For mixture of multivariate Bernoulli distribution we have that,
$$p(x|\mu,\pi) =\sum_{k=1}^{K}\pi_kp(x|\mu_k)$$ where $$p(x|\mu_k) = \prod_{i=1}^{D}\mu_{ki}^{x_i}(1-\mu_{ki})^{1-x_i}$$
I read it from the book that
$$E[x] = \sum_{i=1}^{K}\pi_k\mu_k$$ $$\operatorname{cov}[x] = \sum_{k=1}^{K}\pi_k(\Sigma_k+\mu_k\mu_k^T) - E[x]E[x]^T$$
The mean is trivial to prove, however I can't find proof for the covariance and I don't know how to prove it.
Can anyone help?
You know that, in general, $\operatorname{cov}[x] = E[x x^T] - E[x]E[x]^T$ and you want to compute the first term.
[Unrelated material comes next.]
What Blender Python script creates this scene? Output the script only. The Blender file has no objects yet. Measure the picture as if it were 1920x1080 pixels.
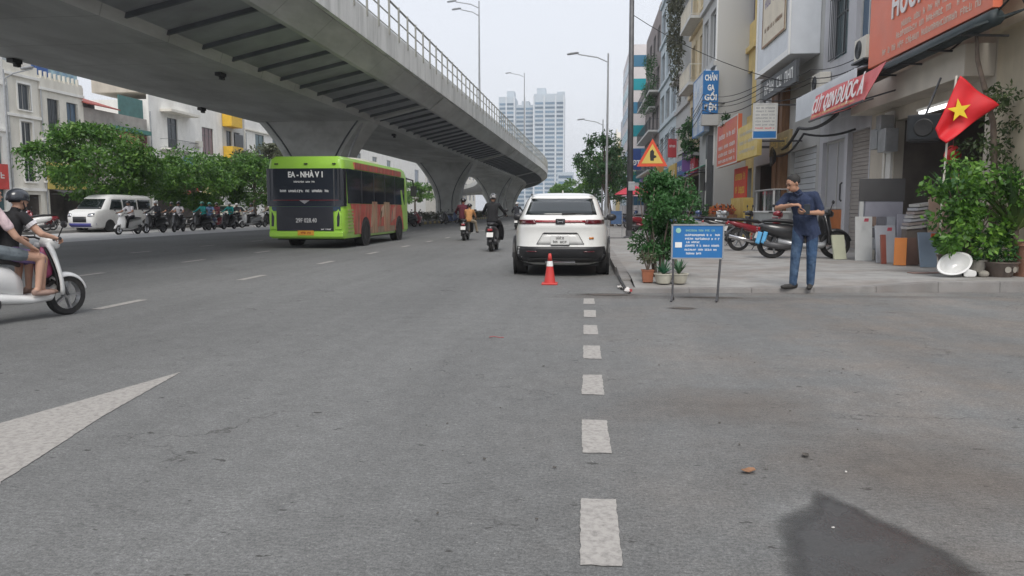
import bpy, bmesh, math, random
import numpy as np
from math import sin, cos, pi, radians, sqrt, atan2
from mathutils import Vector, Matrix, Euler
random.seed(7); RNG = np.random.default_rng(7)
SC = bpy.context.scene
COL = SC.collection

# ------------------------------------------------------------------ camera
cam_data = bpy.data.cameras.new('camera')
cam_data.sensor_width = 36.0
cam_data.lens = 26.25
cam_data.clip_start = 0.05
cam_data.clip_end = 6000
cam = bpy.data.objects.new('camera', cam_data)
COL.objects.link(cam)
cam.location = (0, 0, 1.22)
cam.rotation_euler = (radians(90 - 5.99), 0, radians(5.56))
SC.camera = cam

# ------------------------------------------------------------------ sky, sun, exposure
SUN_EL, SUN_AZ = 52, 172          # degrees; azimuth clockwise from +Y
w = bpy.data.worlds.new('World'); SC.world = w; w.use_nodes = True
nt = w.node_tree; nt.nodes.clear()
sky = nt.nodes.new('ShaderNodeTexSky'); sky.sky_type = 'NISHITA'; sky.sun_disc = False
sky.sun_elevation = radians(SUN_EL); sky.sun_rotation = radians(SUN_AZ)
sky.air_density = 1.6; sky.dust_density = 4.0
mixn = nt.nodes.new('ShaderNodeMix'); mixn.data_type = 'RGBA'; mixn.inputs[0].default_value = 0.88
mixn.inputs[7].default_value = (6.6, 6.8, 7.35, 1)
bg = nt.nodes.new('ShaderNodeBackground'); bg.inputs[1].default_value = 0.1
wo = nt.nodes.new('ShaderNodeOutputWorld')
nt.links.new(sky.outputs[0], mixn.inputs[6]); nt.links.new(mixn.outputs[2], bg.inputs[0]); nt.links.new(bg.outputs[0], wo.inputs[0])
sun_d = bpy.data.lights.new('sun', 'SUN'); sun_d.energy = 1.5; sun_d.angle = radians(28); sun_d.color = (1, .96, .9)
sun = bpy.data.objects.new('sun', sun_d); COL.objects.link(sun)
sd = Vector((sin(radians(SUN_AZ)) * cos(radians(SUN_EL)), cos(radians(SUN_AZ)) * cos(radians(SUN_EL)), sin(radians(SUN_EL))))
sun.rotation_euler = sd.to_track_quat('Z', 'Y').to_euler()
SC.view_settings.view_transform = 'Standard'
SC.view_settings.look = 'None'
SC.view_settings.exposure = 0.55
SC.view_settings.gamma = 1.0
SC.view_settings.use_curve_mapping = False
SC.cycles.max_bounces = 6; SC.cycles.diffuse_bounces = 3; SC.cycles.glossy_bounces = 3
SC.cycles.transmission_bounces = 4; SC.cycles.transparent_max_bounces = 8; SC.cycles.volume_bounces = 0
SC.cycles.use_denoising = True

# ------------------------------------------------------------------ materials
MATS = {}
def node_mat(name):
    m = bpy.data.materials.new(name); m.use_nodes = True
    n = m.node_tree; b = n.nodes['Principled BSDF']
    return m, n, b
def mat(name, col, rough=.6, var=.12, scale=6.0, bump=0.0, metal=0.0, coat=0.0, dirt=None, dscale=1.2, damt=.5, stretch=None, spec=None, bscale=None, bdist=.01):
    """Principled colour with noise wear; dirt = second colour mixed in patches."""
    if name in MATS: return MATS[name]
    m, n, b = node_mat(name); L = n.links.new
    tc = n.nodes.new('ShaderNodeTexCoord'); geo = n.nodes.new('ShaderNodeNewGeometry')
    src = geo.outputs['Position']
    if stretch:
        mp = n.nodes.new('ShaderNodeMapping'); mp.inputs['Scale'].default_value = stretch; L(src, mp.inputs[0]); src = mp.outputs[0]
    nz = n.nodes.new('ShaderNodeTexNoise'); nz.inputs['Scale'].default_value = scale; nz.inputs['Detail'].default_value = 5
    L(src, nz.inputs['Vector'])
    mr = n.nodes.new('ShaderNodeMapRange'); mr.inputs[1].default_value = .3; mr.inputs[2].default_value = .7
    mr.inputs[3].default_value = 1 - var; mr.inputs[4].default_value = 1 + var; L(nz.outputs[0], mr.inputs[0])
    oi = n.nodes.new('ShaderNodeObjectInfo')
    mr2 = n.nodes.new('ShaderNodeMapRange'); mr2.inputs[3].default_value = 1 - var * .35; mr2.inputs[4].default_value = 1 + var * .35; L(oi.outputs['Random'], mr2.inputs[0])
    mu = n.nodes.new('ShaderNodeMath'); mu.operation = 'MULTIPLY'; L(mr.outputs[0], mu.inputs[0]); L(mr2.outputs[0], mu.inputs[1])
    base = n.nodes.new('ShaderNodeRGB'); base.outputs[0].default_value = (*col, 1)
    csrc = base.outputs[0]
    if dirt:
        dn = n.nodes.new('ShaderNodeTexNoise'); dn.inputs['Scale'].default_value = dscale; dn.inputs['Detail'].default_value = 8; dn.inputs['Roughness'].default_value = .65
        L(src, dn.inputs['Vector'])
        dr = n.nodes.new('ShaderNodeMapRange'); dr.inputs[1].default_value = .45; dr.inputs[2].default_value = .72; dr.inputs[3].default_value = 0; dr.inputs[4].default_value = damt
        L(dn.outputs[0], dr.inputs[0])
        mx = n.nodes.new('ShaderNodeMix'); mx.data_type = 'RGBA'; L(dr.outputs[0], mx.inputs[0]); L(csrc, mx.inputs[6]); mx.inputs[7].default_value = (*dirt, 1)
        csrc = mx.outputs[2]
    vm = n.nodes.new('ShaderNodeVectorMath'); vm.operation = 'SCALE'; L(csrc, vm.inputs[0]); L(mu.outputs[0], vm.inputs['Scale'])
    L(vm.outputs[0], b.inputs['Base Color'])
    b.inputs['Roughness'].default_value = rough; b.inputs['Metallic'].default_value = metal
    b.inputs['Coat Weight'].default_value = coat; b.inputs['Coat Roughness'].default_value = .06
    if spec is not None: b.inputs['Specular IOR Level'].default_value = spec
    if bump:
        bp = n.nodes.new('ShaderNodeBump'); bp.inputs['Strength'].default_value = bump; bp.inputs['Distance'].default_value = bdist
        n2 = n.nodes.new('ShaderNodeTexNoise'); n2.inputs['Scale'].default_value = bscale or scale * 6; n2.inputs['Detail'].default_value = 4; L(src, n2.inputs['Vector'])
        L(n2.outputs[0], bp.inputs['Height']); L(bp.outputs[0], b.inputs['Normal'])
    MATS[name] = m
    return m
def glass(name, col, rough=.08, rad=0):
    if name in MATS: return MATS[name]
    m, n, b = node_mat(name); L = n.links.new
    oi = n.nodes.new('ShaderNodeObjectInfo'); mr = n.nodes.new('ShaderNodeMapRange'); mr.inputs[3].default_value = .6; mr.inputs[4].default_value = 1.5
    L(oi.outputs['Random'], mr.inputs[0])
    vm = n.nodes.new('ShaderNodeVectorMath'); vm.operation = 'SCALE'; vm.inputs[0].default_value = col; L(mr.outputs[0], vm.inputs['Scale'])
    L(vm.outputs[0], b.inputs['Base Color'])
    b.inputs['Roughness'].default_value = rough; b.inputs['IOR'].default_value = 1.5
    MATS[name] = m; return m
def leafmat(name, cols, trans=.25, rough=.5):
    if name in MATS: return MATS[name]
    m, n, b = node_mat(name); L = n.links.new
    geo = n.nodes.new('ShaderNodeNewGeometry')
    cr = n.nodes.new('ShaderNodeValToRGB'); cr.color_ramp.elements[0].color = (*cols[0], 1); cr.color_ramp.elements[1].color = (*cols[-1], 1)
    for i, c in enumerate(cols[1:-1]):
        e = cr.color_ramp.elements.new((i + 1) / (len(cols) - 1)); e.color = (*c, 1)
    nz = n.nodes.new('ShaderNodeTexNoise'); nz.inputs['Scale'].default_value = 1.3; L(geo.outputs['Position'], nz.inputs['Vector'])
    ad = n.nodes.new('ShaderNodeMath'); ad.operation = 'MULTIPLY_ADD'; L(geo.outputs['Random Per Island'], ad.inputs[0]); ad.inputs[1].default_value = .6
    sb = n.nodes.new('ShaderNodeMath'); sb.operation = 'MULTIPLY_ADD'; L(nz.outputs[0], sb.inputs[0]); sb.inputs[1].default_value = 1.2; sb.inputs[2].default_value = -.4
    L(sb.outputs[0], ad.inputs[2]); L(ad.outputs[0], cr.inputs[0])
    L(cr.outputs[0], b.inputs['Base Color']); b.inputs['Roughness'].default_value = rough
    tr = n.nodes.new('ShaderNodeBsdfTranslucent'); L(cr.outputs[0], tr.inputs[0])
    ms = n.nodes.new('ShaderNodeMixShader'); ms.inputs[0].default_value = trans
    out = n.nodes['Material Output']; L(b.outputs[0], ms.inputs[1]); L(tr.outputs[0], ms.inputs[2]); L(ms.outputs[0], out.inputs[0])
    MATS[name] = m; return m
def emit(name, col, s=1.0):
    m, n, b = node_mat(name); b.inputs['Base Color'].default_value = (*col, 1)
    b.inputs['Emission Color'].default_value = (*col, 1); b.inputs['Emission Strength'].default_value = s
    MATS[name] = m; return m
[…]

We can use the property: $E[g(X)] = E [ E(g(X)|k]]$
But $E(x x^T | k)$ (i.e., fixing the population 'k' index of the mixing), is $\Sigma_k+\mu_k\mu_k^T$ (don't let the $k$ subindexes confuse you: they are the first and seconds moments of $x$, for a fixed population index $k$).
Now, the above is a function ok $k$, and its expectation is $\sum_{k=1}^K \pi_k (\Sigma_k+\mu_k\mu_k^T)$
Notice that this result is not really connected to the Bernoulli distribution, it's valid in general.